A empresa responsável pelo Haidar foi autuada pela Semas (Secretaria de Meio Ambiente e Sustentabilidade), por descumprimento de normas ambientais, cita nota do governo paraense. “Entre as infrações constatadas está a ausência de barreira de contenção de óleo durante a tentativa de remoção da embarcação.”

A região do Porto de Vila do Conde tem uma alta concentração de indústrias, especialmente de produção de alumínio, e passará a contar com duas termelétricas com capacidade de fornecer energia elétrica a cerca de 9 milhões de casas.

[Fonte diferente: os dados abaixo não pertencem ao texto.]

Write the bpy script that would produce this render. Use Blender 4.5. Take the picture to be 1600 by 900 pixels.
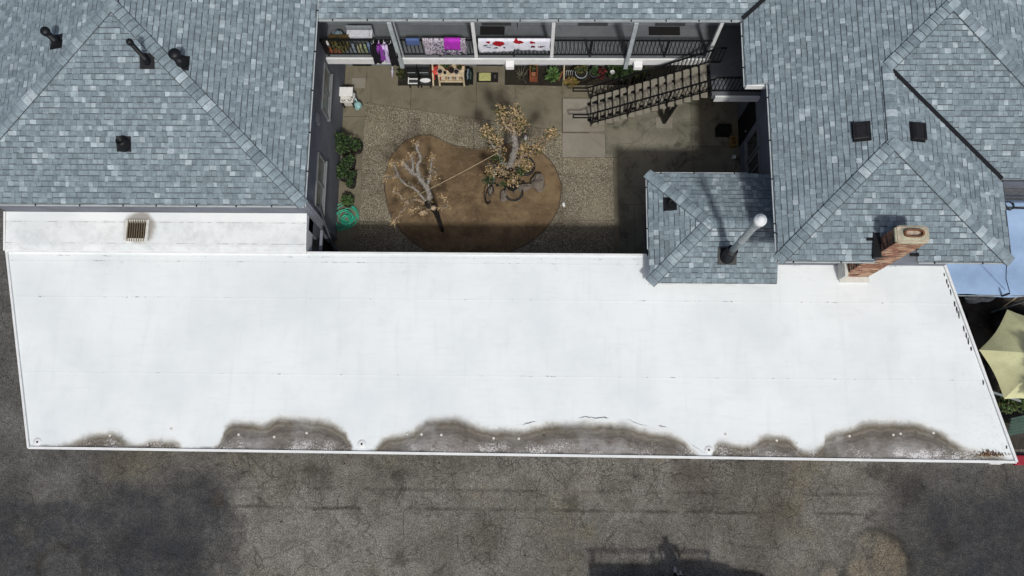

O escritório Pogust Goodhead é parceiro numa ação movida na Justiça da Holanda, que busca reparação a vítimas do lançamento de rejeitos tóxicos em rio da região do porto, em 2018.

A contaminação atingiu milhares de famílias, segundo associações, e a norueguesa Hydro —dona dos empreendimentos Albras e Alunorte, em Barcarena— foi processada na Corte de Roterdã. A Hydro nega as alegações de contaminação na região do Porto de Vila do Conde.

Sobre as novas termelétricas, reportagem publicada pela Folha de S.Paulo em 29 de março mostrou que as usinas, financiadas com R$ 5,6 bilhões do BNDES (Banco Nacional de Desenvolvimento Econômico e Social), vão gerar emissão de gases de efeito estufa –a partir da queima do gás natural– e dispersão de poluentes por uma vila amazônica que é uma das mais antigas do Pará.

Os lugares que serão mais impactados, conforme os documentos da licença, são a Vila do Conde (ou Vila Murucupi, uma das mais antigas do estado), ao sul do porto, e a Vila de Itupanema, ao norte.

A Defesa Civil considerou que essas duas comunidades já foram afetadas por contaminação a partir do naufrágio do navio Haidar.

Barreiras de contenção foram lançadas ao redor do ponto do naufrágio, para tentativa de recolhimento do óleo. “A pressão exercida pelas carcaças dos bois em flutuação fez com que as barreiras se rompessem, permitindo a deriva do óleo vazado e das próprias carcaças, com impacto sobre áreas adjacentes à região do porto”, cita um relatório de 2016 elaborado para a Minerva.

O naufrágio impactou o turismo, numa região onde as praias de água doce costumavam ser bastante frequentadas, até pela proximidade a Belém. A atividade intensa do porto também teve um impacto negativo no turismo na região.